Consecutive down closes within only the last 20 bars

vjsworld · March 19, 2018, 4:09pm

I am trying to find the number of consecutive down closes within only the last 20 bars. How can I adjust this loop to accomplish this?

LDC_LookBack = 19;

for ( i = 0; i < LDC_LookBack; i++ )
{
	ConsecDwnClosCnt = 0;
}

for ( i = LDC_LookBack; i < BarCount; i++ )
{
	if ( Close[i] < Close[i-1] )
	{ 
		ConsecDwnClosCnt++;
	} 
	else
	{
		ConsecDwnClosCnt = 0;
	} 
	LDC_ConsecDwnClosesCnt[i] = ConsecDwnClosCnt;
}

So, in the above code I need to add something that will reset LDC_ConsecDwnClosesCnt to zero on the twentieth bar back from the current bar so that the count only starts within the last twenty bars.

portfoliobuilder · March 19, 2018, 4:22pm

@vjsworld this is "AmiBroker world" my good man Think in arrays not loops.

I'm on my phone so can't code it but you just need to code the consecutive downs as a condition, then Sum(condition, 20).

mradtke · March 19, 2018, 5:34pm

@vjsworld, if I understand your goal correctly, I think something like this would work:

LDC_Lookback = 20;

isDownClose = C < Ref(C,-1);
cntConsecDownCloses = BarsSince(!isDownClose);
LDC_ConsecDownCloses = Min(cntConsecDownCloses, LDC_Lookback);

portfoliobuilder · March 19, 2018, 5:48pm

Matt I feel he needs to clarify his question, is he looking for the longest "run" or the total number of consecutive down closes. (I think his loop is looking for the run)

vjsworld · March 19, 2018, 5:52pm

It's the longest run within the last 20 bars... So, starting with the 20th bar ago, start counting number of down closes, and reset every time there is not a down close. Whatever the largest count is at the end of the 20 bars is the number I need.

mradtke · March 19, 2018, 6:07pm

I originally assumed you were looking for the longest run, but since your loop was not tracking any sort of max value, I gave you non-looping code that provided similar functionality: what is the length of the down close run that ended on the current bar?

Without your requirement to reset the count at the beginning of the 20 bar lookback, the longest run is easy to find:

LDC_Lookback = 20;

isDownClose = C < Ref(C,-1);
cntConsecDownCloses = BarsSince(!isDownClose);
LDC_MaxDownCloseRun = HHV(cntConsecDownCloses, LDC_Lookback);

Still considering whether there is an elegant solution to "reset" the count at the beginning of the lookback.

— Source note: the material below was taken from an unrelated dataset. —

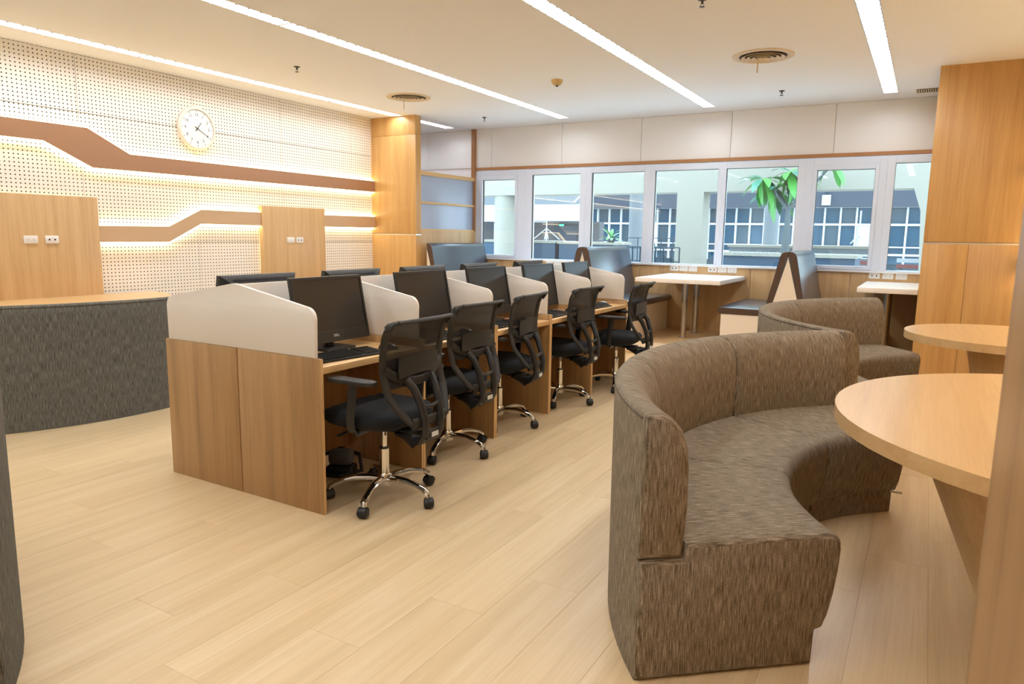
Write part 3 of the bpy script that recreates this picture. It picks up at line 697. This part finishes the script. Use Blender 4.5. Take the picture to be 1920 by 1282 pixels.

vjsworld · March 19, 2018, 8:05pm

That's the reason I went with the loop. I could not think of a way to do it without......

mradtke · March 20, 2018, 12:43pm

I think that this will achieve your goal. However, you should test it to confirm:

function BarsUntil(array)
{
	bu = Reverse(BarsSince(Reverse(array)));
	return bu;
}

LDC_Lookback = 20;

isDownClose = C < Ref(C,-1);
fwdRunLength = BarsUntil(!isDownClose);
lastRunLength = BarsSince(!isDownClose);
maxRunLength = Max(Ref(HHV(fwdRunLength, LDC_Lookback - lastRunLength), -lastRunLength), lastRunLength);

By looking at the remaining length of each run (fwdRunLength) we eliminate the problem of needing a "reset" at the beginning of your lookback window. That must means we have to deal with the last run in the lookback window by ignoring it when we calculate the "initial max" length using Ref(HHV()), and then include the length of that run when we use Max() to get the final answer.